Wednesday, August 03, 2005

Four high-end tube and hybrid pre-amplifiers

Source: Revue du Son July/August 2005

RDS reviewed a dream team of pre-amps: Audio Research Reference 3, Conrad-Johnson ACT2, EAR/Yoshino 912 and Musical Fidelity kW. All are either tube based designs or hybrids employing tubes. There was undeniably something about these pre-amps that seduced even jaded audio reviewers like Jean Hiraga into using superlatives.

Audio Research Reference 3 was noted for its phenomenal transparency and resolution and one reviewer perceived that the addition of Reference 3 into RDS's usual listening system brought substantial gains in system transparency, dynamics and resolution.

Conrad-Johnson ACT2 has been discussed before in this blog. I also pointed out some questionable rise time of 14,5µs. In RDS measurements rise time was 9,8µs, still on the high side. Measurements aside, RDS reviewers wowed this masterpiece of mechanical engineering and industrial design: incredible charming, so seductive that one tends to listen the most favourite disks one after another. However, its price of €18.900 was considered punitive, resulting in 3/5 in quality/price ratio - whereas all other ones were 5/5. See also SoundStage's ACT2 review.

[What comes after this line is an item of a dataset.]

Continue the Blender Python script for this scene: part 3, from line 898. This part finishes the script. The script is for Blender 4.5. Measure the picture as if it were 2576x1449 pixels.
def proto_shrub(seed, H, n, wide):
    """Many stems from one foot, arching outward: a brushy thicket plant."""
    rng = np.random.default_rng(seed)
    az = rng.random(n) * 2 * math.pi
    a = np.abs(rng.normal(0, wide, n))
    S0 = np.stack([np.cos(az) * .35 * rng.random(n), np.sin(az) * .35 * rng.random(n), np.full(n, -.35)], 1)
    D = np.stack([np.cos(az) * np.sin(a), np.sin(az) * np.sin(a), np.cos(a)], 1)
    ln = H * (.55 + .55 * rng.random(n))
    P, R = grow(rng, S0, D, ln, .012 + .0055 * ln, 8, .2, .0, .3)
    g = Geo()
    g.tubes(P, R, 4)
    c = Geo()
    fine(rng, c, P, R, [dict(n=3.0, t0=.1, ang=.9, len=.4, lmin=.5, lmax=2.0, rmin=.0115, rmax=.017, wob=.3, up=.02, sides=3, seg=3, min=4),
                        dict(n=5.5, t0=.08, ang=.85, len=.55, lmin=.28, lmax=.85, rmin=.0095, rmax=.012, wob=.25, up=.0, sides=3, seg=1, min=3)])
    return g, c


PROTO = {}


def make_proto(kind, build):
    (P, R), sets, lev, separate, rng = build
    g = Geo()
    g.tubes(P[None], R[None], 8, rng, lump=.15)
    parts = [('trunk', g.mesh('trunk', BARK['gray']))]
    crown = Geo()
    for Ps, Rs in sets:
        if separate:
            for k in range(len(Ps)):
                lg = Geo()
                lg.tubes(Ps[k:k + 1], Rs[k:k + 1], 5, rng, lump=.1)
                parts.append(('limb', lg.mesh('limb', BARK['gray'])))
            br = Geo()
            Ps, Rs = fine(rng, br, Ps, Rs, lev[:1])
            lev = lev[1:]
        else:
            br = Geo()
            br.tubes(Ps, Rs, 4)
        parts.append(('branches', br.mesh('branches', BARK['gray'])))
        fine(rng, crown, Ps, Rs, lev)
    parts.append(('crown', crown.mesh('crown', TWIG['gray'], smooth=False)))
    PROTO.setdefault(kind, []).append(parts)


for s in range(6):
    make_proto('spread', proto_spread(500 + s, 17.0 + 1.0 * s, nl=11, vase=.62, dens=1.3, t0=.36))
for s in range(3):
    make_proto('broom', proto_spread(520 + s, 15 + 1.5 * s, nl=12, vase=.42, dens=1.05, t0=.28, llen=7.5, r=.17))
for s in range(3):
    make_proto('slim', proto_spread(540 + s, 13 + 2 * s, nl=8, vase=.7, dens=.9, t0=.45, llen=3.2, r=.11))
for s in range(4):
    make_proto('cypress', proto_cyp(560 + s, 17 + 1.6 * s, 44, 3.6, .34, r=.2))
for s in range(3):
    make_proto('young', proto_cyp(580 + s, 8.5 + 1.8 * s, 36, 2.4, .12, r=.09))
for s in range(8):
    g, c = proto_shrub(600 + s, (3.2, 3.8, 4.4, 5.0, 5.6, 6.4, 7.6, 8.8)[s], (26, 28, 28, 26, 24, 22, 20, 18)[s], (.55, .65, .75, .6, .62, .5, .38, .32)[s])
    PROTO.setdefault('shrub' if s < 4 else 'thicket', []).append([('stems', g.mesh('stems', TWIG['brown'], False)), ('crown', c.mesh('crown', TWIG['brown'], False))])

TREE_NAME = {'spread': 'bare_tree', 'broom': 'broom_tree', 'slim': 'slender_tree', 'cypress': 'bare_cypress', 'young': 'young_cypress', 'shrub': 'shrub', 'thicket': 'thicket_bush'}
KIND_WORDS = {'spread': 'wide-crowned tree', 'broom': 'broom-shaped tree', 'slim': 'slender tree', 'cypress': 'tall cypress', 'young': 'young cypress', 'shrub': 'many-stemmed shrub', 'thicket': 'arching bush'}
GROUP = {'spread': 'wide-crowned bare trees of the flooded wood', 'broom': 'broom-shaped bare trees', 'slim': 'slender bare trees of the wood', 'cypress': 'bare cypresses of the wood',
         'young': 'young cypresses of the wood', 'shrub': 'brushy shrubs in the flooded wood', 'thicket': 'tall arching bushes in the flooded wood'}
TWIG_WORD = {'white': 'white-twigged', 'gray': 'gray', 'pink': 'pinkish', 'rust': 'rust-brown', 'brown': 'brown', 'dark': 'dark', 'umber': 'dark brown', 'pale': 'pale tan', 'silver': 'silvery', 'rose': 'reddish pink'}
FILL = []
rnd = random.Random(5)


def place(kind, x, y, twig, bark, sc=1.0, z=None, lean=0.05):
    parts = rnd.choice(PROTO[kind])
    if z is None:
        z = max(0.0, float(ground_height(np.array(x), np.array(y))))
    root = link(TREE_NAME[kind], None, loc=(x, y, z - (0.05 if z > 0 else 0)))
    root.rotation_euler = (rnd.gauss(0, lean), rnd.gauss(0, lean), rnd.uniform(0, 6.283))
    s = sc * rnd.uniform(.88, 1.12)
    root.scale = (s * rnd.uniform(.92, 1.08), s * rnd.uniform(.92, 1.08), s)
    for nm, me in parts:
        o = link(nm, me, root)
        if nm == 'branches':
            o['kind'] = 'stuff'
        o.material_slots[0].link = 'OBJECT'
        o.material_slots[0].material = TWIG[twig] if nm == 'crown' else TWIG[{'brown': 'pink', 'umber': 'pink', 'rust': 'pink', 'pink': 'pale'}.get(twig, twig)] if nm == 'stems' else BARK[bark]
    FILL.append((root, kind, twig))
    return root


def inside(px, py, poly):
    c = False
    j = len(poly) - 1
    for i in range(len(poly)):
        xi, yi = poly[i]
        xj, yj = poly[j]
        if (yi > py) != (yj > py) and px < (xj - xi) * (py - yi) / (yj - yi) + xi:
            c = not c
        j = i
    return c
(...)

As for EAR/Yoshino 912 this was propably the first review ever. This is hybrid design, using five PCC 88 tubes and the only one which includes phonostage (and hence, strictly speaking the only pre-amp here, other ones are linestages). Both reviewers noted the sensational dynamic range of which the EAR/Yoshino 912 is capable to reproduce, easily the most dynamic of quattro tested. Considering the company quite a remark.

Musical Fidelity kW preamp was undeniable winner with respect to quality/price ratio - at €4.145 it's one quarter of the price of the ACT2! The RDS listening notes were pretty much idenytical what I reported earlier, i.e. exceptional pre-amp for the money. Only criticism is lack of balanced input and outputs, which limits its use with all symmetric components.

Viewpoint: A preamp in my book has to justify its inclusion by adding dynamics, body, tone and spatial dimensionality. For me, that means tubes. Based on this review one might conclude that as for pre-amps we're almost there - wherever "there" is.

I also point readers to the Absolute Sound issue April/May 2005 where in HP’s Workshop four other interesting line-stages are reviewed and positioned against Conrad-Johnson ART II (now discontinued): Tom Evans Audio Design Vibe, Burmester 808 Mk V, the Keith Herron VTSP-2 and the Lector Zoe. The Lector Zoe especially looks interesting at €2.000. Although somewhat dark sounding, HP mentioned exceptional dynamics - a test against EAR 912 might be interesting in this domain.

The one sure thing these reviews illustrate is that all linestages impose themselves on the music, and in a sense, limit and interpret its truth. As HP said in April/May 2005 TAS: "If cost alone were the determining factor, then one linestage would be the hands-down winner, and that linestage is, indeed, the very best buy in the business. But, otherwise, we have to juggle between the sonic aspects, like the handling of dynamics, the tonal character of a unit (e.g., whether dark or light, yin or yang), or its handling of the ambient and dimensional qualities of the reproduced soundfield. Taken together, these things will be at the root of your perception of the linestage’s musical worth."